Sue Ela

Sue Ela – CRCA Hall of Fame Class of 2008

Sue Ela’s 26-year association with the Wisconsin women’s rowing program spanned from its creation though some of its greatest moments.

Ela began as a UW student athlete from 1972-1975. Along with Kathy Wutke, Ela is considered a founder of women’s rowing at Wisconsin – first as a club sport in the late fall of 1971, and through the transition of the sport to varsity in the fall of 1974. As an undergraduate, Ela rowed in the club’s first eight in the spring of 1972 against the University of Minnesota and the Minnesota Boat Club; she finished her undergraduate rowing career as member of Wisconsin’s first varsity eight, winning the National Women’s Rowing Association (NWRA) National Championship in 1975.

Ela went on to serve three years as an assistant rowing coach before taking over as head coach in 1979. She was the first female head coach for Wisconsin rowing, and she was the first full time head coach for the program as well.
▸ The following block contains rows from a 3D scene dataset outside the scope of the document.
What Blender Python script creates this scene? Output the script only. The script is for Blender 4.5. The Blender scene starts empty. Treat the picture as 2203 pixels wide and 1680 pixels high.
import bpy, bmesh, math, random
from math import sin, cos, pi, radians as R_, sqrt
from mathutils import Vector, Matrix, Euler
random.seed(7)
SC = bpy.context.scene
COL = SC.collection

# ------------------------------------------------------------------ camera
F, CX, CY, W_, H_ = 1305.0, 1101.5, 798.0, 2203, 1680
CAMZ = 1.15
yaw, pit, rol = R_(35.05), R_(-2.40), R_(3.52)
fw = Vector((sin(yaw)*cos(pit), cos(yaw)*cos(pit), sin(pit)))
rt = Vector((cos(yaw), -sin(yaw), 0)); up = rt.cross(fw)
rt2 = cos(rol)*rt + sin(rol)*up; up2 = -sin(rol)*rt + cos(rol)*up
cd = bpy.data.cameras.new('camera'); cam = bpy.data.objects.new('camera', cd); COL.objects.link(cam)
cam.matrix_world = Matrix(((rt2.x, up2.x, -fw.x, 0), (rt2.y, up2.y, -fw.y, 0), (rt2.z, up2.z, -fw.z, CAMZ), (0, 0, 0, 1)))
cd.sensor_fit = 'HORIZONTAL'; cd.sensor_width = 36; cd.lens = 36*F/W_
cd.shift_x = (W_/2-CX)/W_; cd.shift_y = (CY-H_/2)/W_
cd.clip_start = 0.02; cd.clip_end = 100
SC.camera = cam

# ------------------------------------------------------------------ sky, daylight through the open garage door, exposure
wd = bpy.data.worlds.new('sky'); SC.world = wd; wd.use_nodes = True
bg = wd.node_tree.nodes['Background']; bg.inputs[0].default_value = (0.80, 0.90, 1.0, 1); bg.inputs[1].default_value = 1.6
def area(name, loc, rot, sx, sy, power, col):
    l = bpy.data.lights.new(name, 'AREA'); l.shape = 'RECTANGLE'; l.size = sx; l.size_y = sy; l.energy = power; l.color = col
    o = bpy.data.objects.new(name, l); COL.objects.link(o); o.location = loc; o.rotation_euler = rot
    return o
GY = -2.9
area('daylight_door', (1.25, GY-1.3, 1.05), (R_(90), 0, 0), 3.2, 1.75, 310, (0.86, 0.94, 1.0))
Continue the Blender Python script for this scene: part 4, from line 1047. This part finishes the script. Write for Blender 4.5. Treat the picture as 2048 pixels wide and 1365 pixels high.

She held the head coaching position for 18 years, wrapping up her career in the spring of 1997.

As a UW assistant coach, her novice crews went undefeated in three years of competition. During her tenure as head coach, the Badger varsity openweight eight won the 1986 national championship, and posted top-five national finishes in 12 of 18 seasons. Her varsity eight crews went unbeaten at the Midwest Rowing Championships and won two Eastern Sprints titles, as well as a Head of the Charles and San Diego Crew Classic championship. She led the varsity eight to the PricewaterhouseCoopers Cup as winner of the College Eights Race at the 1995 Women’s Henley Regatta.

As the coach of the first U.S. National Women’s Lightweight Team that won gold at the 1981 Canadian Henley Rowing Championship, Ela was honored by USRowing as the “Woman of the Year” in 1989. She was also recognized as the 1995 Eastern Association of Women’s Rowing Colleges (EAWRC) Coach of the Year. She was inducted into the Madison Sports Hall of Fame in 2001.

In 2004, Ela returned to the water as UW’s interim head coach and directed the Badgers to their second NCAA championships and first since 1999.

In her career, Ela coached 11 of Wisconsin’s 14 Olympic women’s rowers and started a coaching tree that reaches from Stanford and Texas to Iowa.